Amira mulai memilih nama Muslim yang
akan digunakannya, tapi ia belum berani untuk mengucap syahadat. Alasannya,
sebagai seorang keturunan latin Amerika, ia belum bisa meninggalkan tradisi masyarakat
Latin yang tidak jauh dari pesta, minuman beralkohol dan dansa-dansi.
“Saya tidak mau masuk Islam, tapi saya masih melakukan aktivitas seperti itu. Saya berkata pada diri saya sendiri, kalau saya sudah mampu meninggalkan itu semua, saya ingin menjadi seorang Muslim,”
Amira mulai membaca al-Quran yang
dibelinya. Suatu saat ketika minum kopi bersama seorang temannya, Amira
mengatakan bahwa ia merasakan kedamaian mengikuti “filosofi” yang ada dalam
ajaran Islam dan mengungkapkan keinginannya untuk masuk Islam. Tapi teman
baiknya malah menjawab, ” You are crazy.”
Namun Amira tetap
mempelajari Islam. Hingga suatu malam ia mimpi aneh. Dalam mimpi itu, Amira dan
sahabatnya tadi berada dalam sebuah gedung yang sangat luas dan ia duduk di
lantai yang sangat tinggi. Di hadapannya ada seberkas sinar yang menembus kaca
jendela, dan Amira mengajak sahabatnya untuk keluar dan melihat sinar apakah
itu. Sahabatnya takut, namun Amira terus membujuknya.
Sahabat Amira itu
akhirnya mau keluar dan mereka menyaksikan sebuah kota yang kosong,
gedung-gedung di kota itu nampak tua dan kotor. Keduanya lalu melihat seorang
laki-laki datang dengan membawa cemeti. Amira dan temannya ketakutan dan pada
saat itu, laki-laki dalam mimpi Amira berkata,”Kamu mengatakan bahwa kamu sudah
mengetahui kebenaran, mintalah pertolongan pada Tuhan-mu dari semua ini.”
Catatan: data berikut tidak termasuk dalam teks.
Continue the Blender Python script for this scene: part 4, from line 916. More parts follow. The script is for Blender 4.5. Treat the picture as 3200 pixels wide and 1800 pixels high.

Sebelum sempat menjawab, Amira terbangun dari tidurnya dan merasa tubuhnya sangat lemah, ia bahkan merasa lumpuh dan tak bisa bergerak sedikitpun. Ia menceritakan mimpinya pada salah seorang sahabat Muslimnya. Sahabatnya itu menyarakan agar Amira segera masuk Islam. Teman Amira lainnya yang beragama Katolik menganggap Amira sedang bingung dan menyarankannya untuk meminta pertolongan “Tuhan” (Yesus) untuk menemukan kedamaian sejati.
Amira masih belum
tergerak hatinya untuk memeluk Islam dan kembali melakukan riset di internet
tentang Islam dan bertemu dengan seorang Muslimah bernama Dina Stova yang
mengirimkannya email-ermail tentang Islam. Amira masih juga mencari-cari alasan
ketika Dina menanyakan mengapa ia belum juga mengucap syahadat, hingga
sahabatnya itu mengatakan, “Islam adalah agama yang mengajarkan toleransi,
cobalah setahap demi setahap.”
Mendengar perkataan
Dina, Amira akhirnya menyatakan ingin masuk Islam dan langsung mengucapkan dua
kalimat syahadat. “Setelah mengucapkan kalimat syahadat, tiba-tiba saja saya
merasakan kedamaian itu. Kedamaian hati yang selama ini saya cari dalam hidup
saya. Rasanya sudah jelas, jawabannya adalah Islam. Sekarang dan selamanya,
saya adalah seorang Muslimah,” tukas Amira.
Namun Amira harus
menghadapi tantangan berat dari keluarganya. Saudara laki-lakinya, sempat
setahun tidak mengajaknya bicara setelah tahu ia memeluk Islam. Tapi Allah Maha
Besar, pada 16 Oktober 2007 saudara laki-lakinya itu malah ikut masuk Islam dan
mengucap dua kalimat syahadat.
Saat ini, Amira terus
melakukan pendekatan pada keluarganya, agar seluruh keluarganya juga mau masuk
Islam dan menerima pesan-pesan Islam yang disampaikannya. Sebuah perjuangan
yang tidak ringan bagi seorang mualaf seperti Amira.